Throughout the film, Bill’s ignorance of French culture and rash, violent decision-making skills can easily be seen as an example of how the rest of the world sees the U.S. working class. (The film itself is a collaboration between American and French filmmakers, after all.) But therein lies the problem. That Damon is wearing the right type of denim or sporting the most authentic goatee does not make his character any more valuable or even believable as the representative of the U.S. working class the film touts him to be.
While McCarthy and other screenwriters Noé Debré, Marcus Hinchey, and Thomas Bidegain had the opportunity to create a more nuanced and genuine depiction of the community that Damon calls “roughnecks” — one that isn’t rooted in inherently classist assumptions — they choose to base the entirety of their protagonist’s persona on the flimsy stereotypes that color the world’s depiction of the rural U.S., or “middle America.” Whereas a well-executed representation should have complicated what it means to be a working class person from the U.S. Midwest, there’s nothing about Bill’s character that departs from tired stereotypes of what Oklahomans are like. The result is a character whose depiction feels lazy and generally unearned.
It’s not just the fact that Damon’s Bill Baker is a Trump supporter, works in an oil rig, speaks in a thick midwestern accent, and owns multiple guns — though those are certainly stereotypes themselves — but also that he is a character whose own racial prejudices are not only left largely unchecked, but guide much of the film. From the outset, “Stillwater” expects its audience to quickly get on board with problematic depictions of communities of color and other marginalized groups. For example, apparent liberal Virginie — who represents one of the film’s weak attempts at making a statement about social justice and racism — wastes no time in telling Bill to stay out of the immigrant, low-income neighborhoods because she thinks they’re dangerous. When Bill refuses to listen, Virginie’s superstitions are proved correct.
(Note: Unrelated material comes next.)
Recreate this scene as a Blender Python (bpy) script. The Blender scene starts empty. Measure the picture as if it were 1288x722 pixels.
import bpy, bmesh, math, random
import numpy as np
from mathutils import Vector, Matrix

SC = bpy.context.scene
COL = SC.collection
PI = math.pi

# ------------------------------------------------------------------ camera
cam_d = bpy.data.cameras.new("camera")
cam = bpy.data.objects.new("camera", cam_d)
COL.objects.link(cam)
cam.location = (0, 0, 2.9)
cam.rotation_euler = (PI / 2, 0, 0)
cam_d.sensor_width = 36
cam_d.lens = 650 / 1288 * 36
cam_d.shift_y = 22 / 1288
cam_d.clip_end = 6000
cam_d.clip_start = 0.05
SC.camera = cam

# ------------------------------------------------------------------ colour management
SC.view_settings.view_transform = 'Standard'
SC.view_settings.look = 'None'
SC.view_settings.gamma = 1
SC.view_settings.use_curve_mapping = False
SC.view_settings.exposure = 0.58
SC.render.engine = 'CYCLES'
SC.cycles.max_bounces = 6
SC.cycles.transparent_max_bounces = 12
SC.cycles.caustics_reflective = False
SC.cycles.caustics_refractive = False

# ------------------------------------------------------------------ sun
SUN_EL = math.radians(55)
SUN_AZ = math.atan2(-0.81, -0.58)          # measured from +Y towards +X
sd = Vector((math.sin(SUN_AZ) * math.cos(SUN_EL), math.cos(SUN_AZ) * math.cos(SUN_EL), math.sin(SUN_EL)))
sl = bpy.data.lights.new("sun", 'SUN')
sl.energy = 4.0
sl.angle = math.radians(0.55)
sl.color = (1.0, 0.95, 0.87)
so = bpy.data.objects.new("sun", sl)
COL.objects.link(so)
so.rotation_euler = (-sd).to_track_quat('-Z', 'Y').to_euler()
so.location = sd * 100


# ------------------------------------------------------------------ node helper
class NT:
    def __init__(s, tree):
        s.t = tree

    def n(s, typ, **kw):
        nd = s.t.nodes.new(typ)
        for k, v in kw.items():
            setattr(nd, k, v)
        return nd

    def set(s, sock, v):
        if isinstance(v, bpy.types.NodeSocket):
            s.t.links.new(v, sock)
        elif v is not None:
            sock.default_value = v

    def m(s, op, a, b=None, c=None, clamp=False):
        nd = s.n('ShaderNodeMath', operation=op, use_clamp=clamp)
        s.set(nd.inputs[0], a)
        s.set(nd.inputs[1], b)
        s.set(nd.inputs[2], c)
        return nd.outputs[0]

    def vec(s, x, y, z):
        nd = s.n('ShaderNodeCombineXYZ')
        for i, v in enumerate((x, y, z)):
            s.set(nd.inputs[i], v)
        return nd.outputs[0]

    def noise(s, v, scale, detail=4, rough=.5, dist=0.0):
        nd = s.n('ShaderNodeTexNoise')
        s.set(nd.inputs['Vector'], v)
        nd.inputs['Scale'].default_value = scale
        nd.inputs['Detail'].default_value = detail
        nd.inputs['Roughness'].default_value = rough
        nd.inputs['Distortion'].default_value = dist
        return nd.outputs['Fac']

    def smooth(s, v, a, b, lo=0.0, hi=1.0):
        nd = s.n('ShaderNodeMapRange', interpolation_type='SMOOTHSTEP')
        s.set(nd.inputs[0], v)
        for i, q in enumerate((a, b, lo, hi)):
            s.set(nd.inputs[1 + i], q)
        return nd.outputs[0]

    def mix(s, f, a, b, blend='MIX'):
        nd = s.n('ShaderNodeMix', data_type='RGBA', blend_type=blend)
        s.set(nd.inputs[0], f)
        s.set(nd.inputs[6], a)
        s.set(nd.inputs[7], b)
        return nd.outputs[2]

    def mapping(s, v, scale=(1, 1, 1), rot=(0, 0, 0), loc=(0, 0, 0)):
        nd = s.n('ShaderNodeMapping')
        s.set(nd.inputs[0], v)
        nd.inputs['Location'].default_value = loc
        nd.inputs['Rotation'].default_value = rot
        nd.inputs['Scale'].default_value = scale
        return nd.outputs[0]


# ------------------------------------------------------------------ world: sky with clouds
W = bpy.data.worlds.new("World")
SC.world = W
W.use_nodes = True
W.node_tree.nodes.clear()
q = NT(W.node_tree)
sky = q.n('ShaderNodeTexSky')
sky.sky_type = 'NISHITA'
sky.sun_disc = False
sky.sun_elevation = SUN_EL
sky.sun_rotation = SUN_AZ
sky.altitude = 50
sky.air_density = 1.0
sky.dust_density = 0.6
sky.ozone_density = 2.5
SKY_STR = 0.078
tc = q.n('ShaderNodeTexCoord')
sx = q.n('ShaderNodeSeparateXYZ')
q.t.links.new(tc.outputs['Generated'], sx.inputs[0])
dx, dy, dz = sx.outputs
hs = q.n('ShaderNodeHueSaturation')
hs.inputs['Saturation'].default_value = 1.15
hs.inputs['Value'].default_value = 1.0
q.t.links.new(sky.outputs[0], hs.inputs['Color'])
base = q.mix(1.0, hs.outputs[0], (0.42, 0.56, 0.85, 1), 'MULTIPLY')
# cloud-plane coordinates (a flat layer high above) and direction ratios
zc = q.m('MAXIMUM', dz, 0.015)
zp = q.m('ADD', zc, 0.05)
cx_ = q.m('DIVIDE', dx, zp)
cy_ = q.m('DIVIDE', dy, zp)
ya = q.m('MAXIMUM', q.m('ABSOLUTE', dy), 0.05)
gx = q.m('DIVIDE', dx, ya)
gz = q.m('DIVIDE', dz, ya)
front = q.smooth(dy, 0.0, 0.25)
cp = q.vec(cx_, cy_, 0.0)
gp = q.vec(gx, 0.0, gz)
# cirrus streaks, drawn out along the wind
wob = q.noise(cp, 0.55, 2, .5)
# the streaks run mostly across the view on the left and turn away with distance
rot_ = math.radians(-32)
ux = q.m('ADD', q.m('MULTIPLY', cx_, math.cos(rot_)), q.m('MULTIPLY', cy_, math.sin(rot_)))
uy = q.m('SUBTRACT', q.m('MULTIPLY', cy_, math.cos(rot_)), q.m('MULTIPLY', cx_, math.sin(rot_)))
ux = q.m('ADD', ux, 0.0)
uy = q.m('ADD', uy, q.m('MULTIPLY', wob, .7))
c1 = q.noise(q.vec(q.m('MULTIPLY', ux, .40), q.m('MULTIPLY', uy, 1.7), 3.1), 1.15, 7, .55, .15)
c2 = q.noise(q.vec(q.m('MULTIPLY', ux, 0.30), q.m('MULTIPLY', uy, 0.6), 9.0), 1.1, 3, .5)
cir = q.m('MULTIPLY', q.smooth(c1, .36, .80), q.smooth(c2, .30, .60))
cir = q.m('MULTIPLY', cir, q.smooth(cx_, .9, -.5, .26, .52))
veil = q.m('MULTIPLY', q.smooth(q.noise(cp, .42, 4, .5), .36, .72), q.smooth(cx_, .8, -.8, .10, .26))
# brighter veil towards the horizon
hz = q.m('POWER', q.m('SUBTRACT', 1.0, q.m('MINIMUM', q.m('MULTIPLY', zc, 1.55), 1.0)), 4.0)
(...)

At another point in the film, Bill and the folks helping him with Allison’s case insinuate that she — rather than an immigrant suspect — was jailed for killing her French Arab roommate precisely because of her whiteness and privilege. And if that’s not enough blunt stereotyping for a film released in 2021, add in that the other French Arab characters that are shown on screen are largely depicted as members of gangs or otherwise dangerous people to be around.
Even when openly and aggressively racist characters are introduced, “Stillwater” hardly attempts to mediate or push back on their views in a responsible way. The closest the film gets to pushing back against racism is when Virginie simply walks out on a conversation with a racist bar owner. Bill isn’t upset, and he claims that that’s just the way people are.
“Stillwater” is not itself a totally irredeemable film. Like most films which feature legal drama, unexpected romance, and stress-inducing action scenes (this hodge podge of a film includes all three), “Stillwater” is truly entertaining. Or rather, it can be, if one is only able to ignore both the blatantly racialized and classist stereotypes it hinges most of its unnecessarily messy plot on. By the end, few of the film’s many plot holes are explained, and the message is an unsatisfyingly contradictory one. Despite its attempts at engaging with complex concepts of racism in Europe and America, classism, family, and acceptance, the film essentially leaves its characters where they started. The Americans Bill and Allison, specifically, come out largely unscathed from the wild series of events that occupy the latter half of the movie, despite the extreme disruption it wreaks on the French family that was so dependably hosting them — a conclusion which the film ultimately argues is okay.